Private property lies at the heart of capitalist exploitation. The authority of the boss derives precisely because s/he owns the means of production – the workplace, the computers, the machines and thus the profits. Because workers' interests depend on a redistribution of wealth and equality in the workplace, this brings us in inevitable conflict with the boss and his lackeys, the police. It's the same thing with the landlord. The landlord's ability to evict or demand rent couldn't exist without the system of private property and the police to back it up with violence.

The second main origin of American policing centers on the slave patrol system of the South. Charged with protecting white plantation owners, the slave patrols, or "patty rollers" as they were often called, brutally oppressed blacks, both slave and free. It is from the slave patrollers that American policing gets many of its traditions and powers. Patty rollers worked specific "beats" and could demand identification from any black person they encountered. The slave patrols incarcerated and returned, frequently with violence, any black person who could not prove their free status or provide written permission for their travel. Even in the North the police were charged with capturing and returning escaped slaves.

The influence of this racist tradition reverberates today in a variety of ways. An Arizona Daily Star review of Department of Public Safety records revealed that during traffic stops police searched Latinos more than twice as frequently as whites. And police searched blacks almost three times as frequently as whites – despite the fact that searches of whites turned up contraband much more regularly. Beyond racial profiling, which brings them into police contact more frequently in the first place, non-whites also face racist judges, unequal access to competent defense and sentencing guidelines that send them to prison at rates many times that of whites.

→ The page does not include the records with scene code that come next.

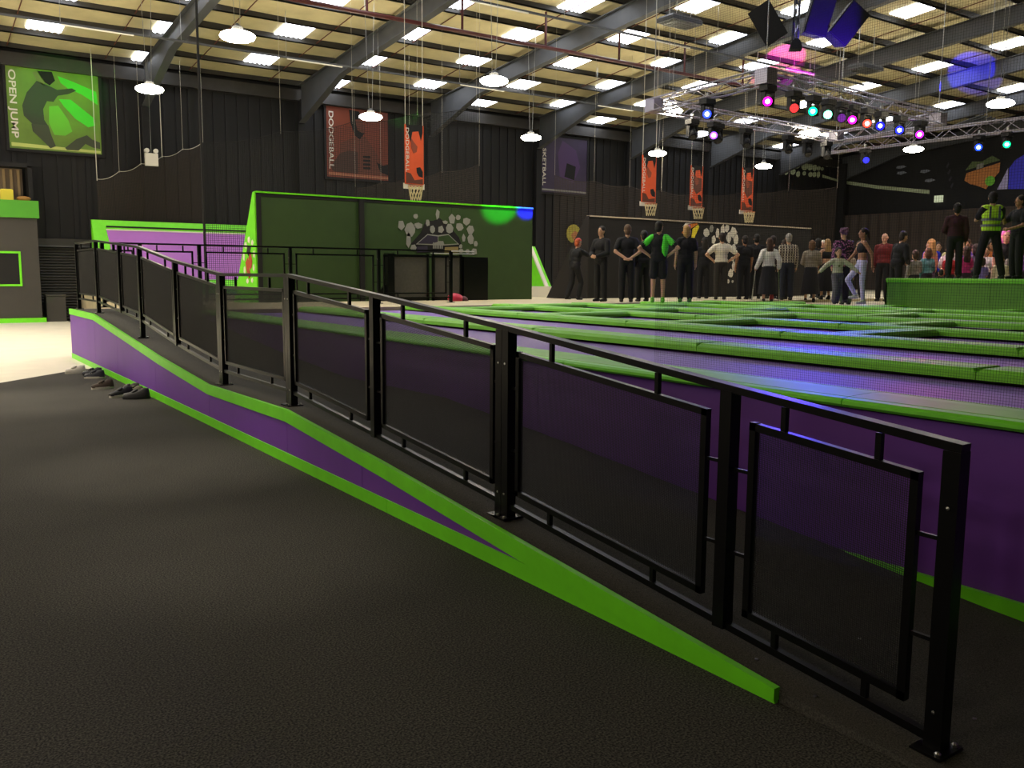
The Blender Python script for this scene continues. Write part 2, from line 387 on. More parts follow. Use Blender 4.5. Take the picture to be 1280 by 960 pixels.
# ------------------------------------------------------------------ ramp with its purple side, and platforms
RX0, RX1 = 2.64, 4.17
RP = [(1.25,.0),(2.0,.05),(3.23,.155),(4.08,.225),(5.28,.325),(7.05,.45),(9.3,.42),(11.38,.555),(13.7,.745),(15.65,.90),(18.0,.90)]
def ramp_z(y):
    if y <= RP[0][0]: return 0.
    for (a,za),(b,zb) in zip(RP[:-1],RP[1:]):
        if y <= b: return za+(zb-za)*(y-a)/(b-a)
    return RP[-1][1]
t = thing('access_ramp', 'dark carpeted access ramp with purple side boards and lime edges', 'ramp', (3.4,8,0))
m = MB(); m.prism([(RX0,RP[0][0],0)]+[(RX0,y,z) for y,z in RP]+[(RX0,18.0,0)],(RX1-RX0-.01,0,0)); part('ramp_deck', m, M_RAMPC, t)
BW = .09
seams = [2.9,5.6,7.05,9.3,11.6,13.9,15.65,18.0]
for a,b in zip(seams[:-1],seams[1:]):
    pts = [(RX0-.012,a+.003,.0)] + [(RX0-.012,y,ramp_z(y)-.01) for y in sorted({a+.003,b-.003}|{q for q,_ in RP if a < q < b})] + [(RX0-.012,b-.003,.0)]
    part('side_board', MB().prism(pts,(.012,0,0)), M_PURPLE, t)
def band(ya,yb,lo,hi,x=RX0-.022,w=.02):
    yy = sorted({ya,yb}|{q for q,_ in RP if ya < q < yb}|{3.5}) if ya < 3.5 < yb else sorted({ya,yb}|{q for q,_ in RP if ya < q < yb})
    up = [(x,y,hi(y)) for y in yy]; dn = [(x,y,lo(y)) for y in reversed(yy)]
    return MB().prism(up+dn,(w,0,0))
for a,b in ((2.0,5.2),(5.2,8.4),(8.4,11.6),(11.6,14.8),(14.8,18.0)):
    part('skirting', band(a+.002,b-.002,lambda y:0,lambda y:min(BW,ramp_z(y)-.012)), M_LIME, t)
for a,b in ((2.0,7.05),(7.05,9.3),(9.3,15.65),(15.65,18.0)):
    part('top_trim', band(a,b,lambda y:max(0.012,ramp_z(y)-BW),lambda y:ramp_z(y)+.012,RX0-.03,.034), M_LIME, t)
m = MB(); m.box(RX0-.012,RX1,18.0,18.02,0,.9); part('end_board', m, M_PURPLE, t)
for (x,y) in ((2.72,1.9),(2.75,2.2),(3.1,1.5),(3.3,2.1)):
    part('screw', MB().lathe([(.008,0),(.008,.003)],(x,y,ramp_z(y)),8), M_STEEL, t)

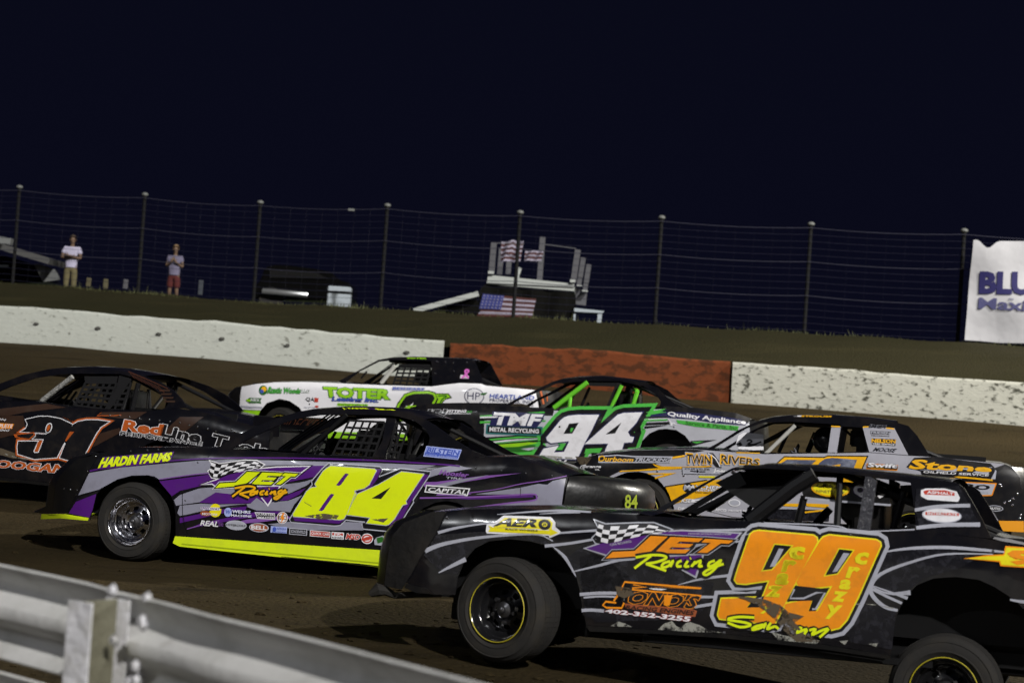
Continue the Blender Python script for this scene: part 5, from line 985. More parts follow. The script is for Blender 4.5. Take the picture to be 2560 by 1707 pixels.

In fact, the history of Arizona police forces combines both origins. Back in the day, as now, Arizona was a mining state and Latinos composed a large percentage of the miners. In response to militant organizing by mine workers, the state created the Arizona Rangers. Ostensibly formed to combat cattle rustling, in actuality the government used the force primarily against miners and people of color. This tradition continues to contemporary times, and many of us remember the UMW strike of 1983 when then-Governor Bruce Babbitt, a Democrat, called out police and national guardsmen against workers in defense of the Phelps-Dodge Corporation. Police guarded scabs brought in by the company, effectively breaking the strike.

It is critical for working class white people to understand the true origins and purposes of American policing and to be critical of both the aims and causes of media defense of police and police departments. In the end, supporting police power means supporting the rich people that exploit the entire working class, white or not. The American system has given white workers privileges that non-white workers don't get, and many of them directly involve reduced exposure to police violence and policing in general. American history has shown, though, that when even white workers organize against the bosses and politicians, the police are brought in against us as well. It's time for white workers to stand in support of communities of color when they organize against the police of all kinds, including La Migra. We need to recognize that the police are a racist institution that cannot be justified if what we want is a world of equality and justice, and media defense of policing amounts to defense of racism and the rich.